WHEN No. 20 DUNKED the ball, it was epic.
"There was a game at LA City College one night," recalled
Barnes. "We were big rivals, and the gym was packed. We were
really blowing them out, and I was ready to take Michael out of
the game. But it was kind of like he had this sixth sense that
he was going to be taken out. So when he was coming down the court
with these two guys backpedaling on defense, a lane opened up.
It looked like he took off from the free-throw line and he dunked
the ball with such viciousness and spontaneity that everybody
in the gym just got up off their seats.
"After the game, these two players from the other team were
walking past our team bus. I overheard them say, 'That No. 20
from Pasadena, we think he should be in the NBA draft."
Cooper finished his stellar basketball career at PCC with 1,070
points, which currently ranks sixth on the all-time list. "I
wanted to be the best person I could possibly be. Putting together
what I learned at PHS and what I learned at PCC was like putting
the pieces of a puzzle together. But that puzzle wasn't complete
until the next phase in my life."
THAT NEXT PHASE took Cooper to the University of New Mexico in
1976, where he majored in communications and earned All-American
honors as a senior. After two years, Cooper was selected in the
third round (60th overall) by the Los Angeles Lakers in the 1978
NBA draft.
"When I played with Magic Johnson, Kareem Abdul-Jabbar and
the others, it threw me back to the PHS and PCC days where you
would play with your friends," he said. The Pasadena native
was a member of five World Championship teams with the Lakers.

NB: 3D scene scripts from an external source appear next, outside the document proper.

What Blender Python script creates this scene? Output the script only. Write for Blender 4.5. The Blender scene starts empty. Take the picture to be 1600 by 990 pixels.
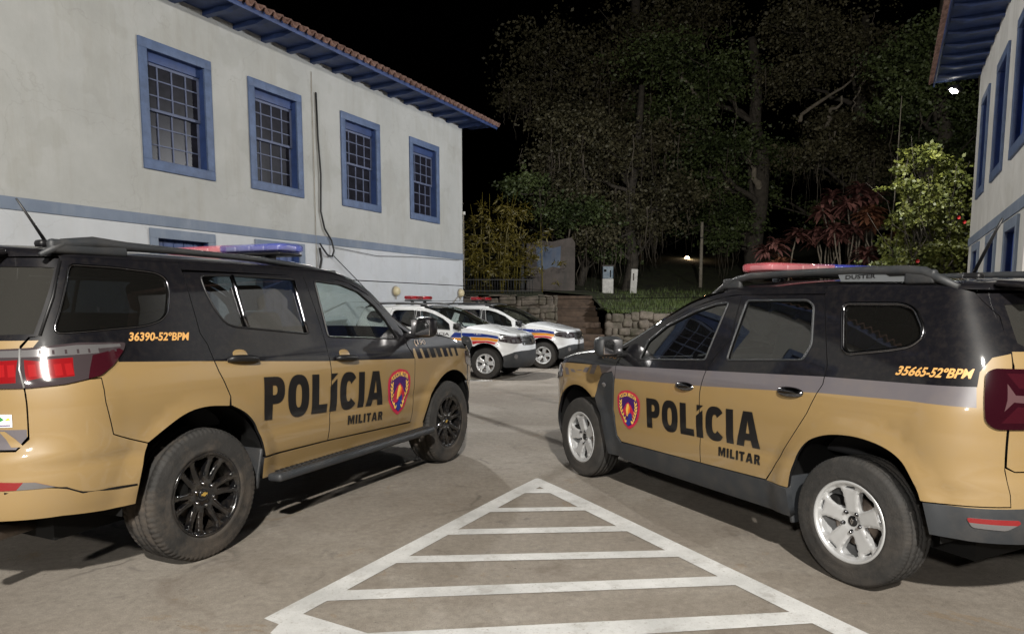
import bpy, bmesh, math, random
from mathutils import Vector, Matrix
from mathutils.geometry import delaunay_2d_cdt
C = bpy.context
COL = C.scene.collection
PI = math.pi
# ------------------------------------------------------------------ camera
cam_d = bpy.data.cameras.new('camera'); cam = bpy.data.objects.new('camera', cam_d); COL.objects.link(cam)
CAM_H = 1.4728; PITCH = 0.10697; FPX = 1102.6
cam.location = (0, 0, CAM_H); cam.rotation_euler = (PI/2-PITCH, 0, 0)
cam_d.sensor_width = 36.0; cam_d.lens = 36.0*FPX/1600.0; cam_d.shift_y = 0.0621
cam_d.clip_start = 0.05; cam_d.clip_end = 1000
C.scene.camera = cam
# ------------------------------------------------------------------ night sky
W = bpy.data.worlds.new('World'); C.scene.world = W; W.use_nodes = True
nt = W.node_tree; bg = nt.nodes['Background']
sky = nt.nodes.new('ShaderNodeTexSky'); sky.sky_type = 'NISHITA'; sky.sun_disc = False
sky.sun_elevation = math.radians(-4); sky.sun_rotation = math.radians(200)
nt.links.new(sky.outputs[0], bg.inputs[0]); bg.inputs[1].default_value = 0.006
# ------------------------------------------------------------------ lamps of the yard (mast and eave floodlights), plus one added fill spot
def spot(name, loc, aim, power, size, col, cone=120, blend=.4):
    d = bpy.data.lights.new(name, 'SPOT'); d.energy = power; d.shadow_soft_size = size; d.color = col
    d.spot_size = math.radians(cone); d.spot_blend = blend
    o = bpy.data.objects.new(name, d); COL.objects.link(o); o.location = loc
    o.rotation_euler = (Vector(aim)-Vector(loc)).to_track_quat('-Z', 'Y').to_euler(); return o
spot('shadow_fill_spot', (-3.5, -8.0, 5.2), (1.5, 7, .3), 3600, .25, (1.0, .96, .90), 105)  # unseen fill spot, added to soften and lift the shadows under the cars
spot('mast_floodlight', (.8, -6.5, 8.2), (-.5, 9, .5), 11500, .20, (1.0, .95, .87), 105)
spot('eave_floodlight', (10.15, 17.6, 6.45), (-1.5, 20.5, 2.5), 4300, .10, (.97, .98, 1.0), 150, .9)
spot('corner_lamp', (10.60, 17.85, 6.42), (11.6, 22.0, 1.5), 560, .10, (1.0, .97, .88), 130, .6)
spot('left_eave_floodlight', (-3.0, 17.0, 6.5), (6.5, 9.0, 1.0), 2400, .12, (1.0, .97, .92), 150, .7)
vs = C.scene.view_settings
vs.view_transform = 'Standard'; vs.look = 'None'; vs.exposure = 0.0; vs.gamma = 1.0; vs.use_curve_mapping = False
C.scene.cycles.max_bounces = 8; C.scene.cycles.transparent_max_bounces = 16
C.scene.cycles.caustics_reflective = False; C.scene.cycles.caustics_refractive = False
C.scene.cycles.sample_clamp_indirect = 4.0

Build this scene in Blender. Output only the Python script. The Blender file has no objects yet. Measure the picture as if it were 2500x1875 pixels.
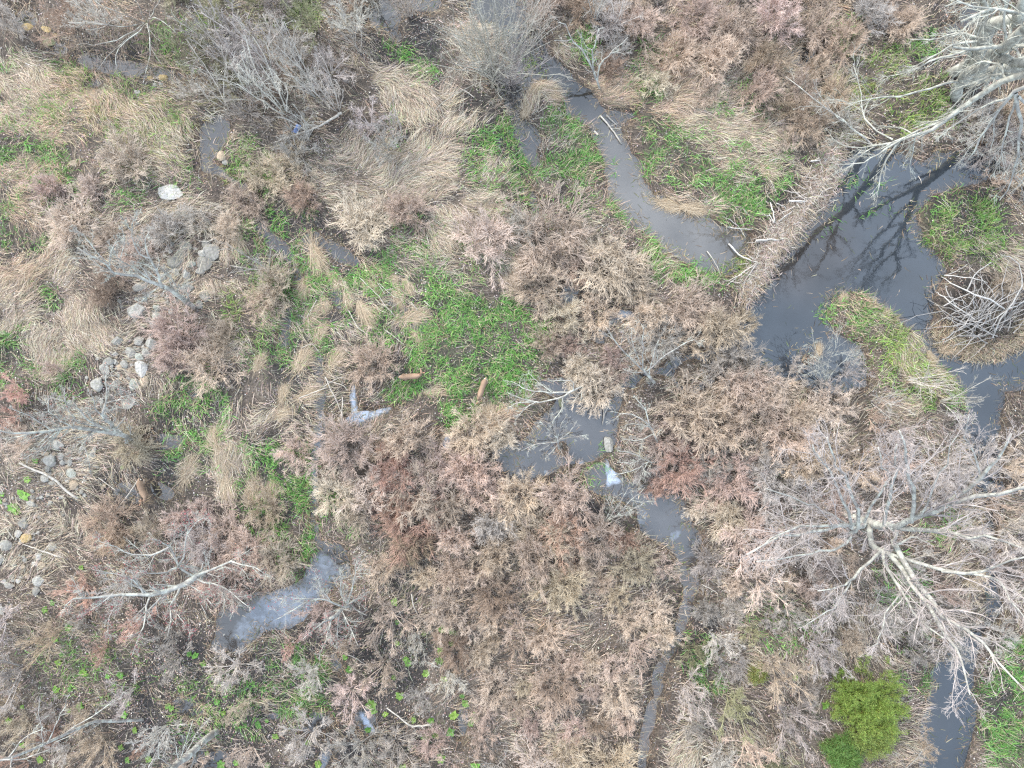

He ranks among the club's all-time leaders in a number of statistical
categories, including first in three-point field goals with 378.
He won the NBA Defensive Player of the Year Award in 1987.
Cooper became an assistant coach with the Lakers in 1994 and runs
a summer camp for children in Albuquerque, New Mexico, and Pasadena.
More than a 100 "Coop Campers" show up every year. "I
don't miss playing anymore," said Cooper. "I really
enjoy coaching now, and hopefully I can become a head coach someday,
although I still have a lot to learn about coaching."
You can't blame him. After all, Showtime wasn't built in a day.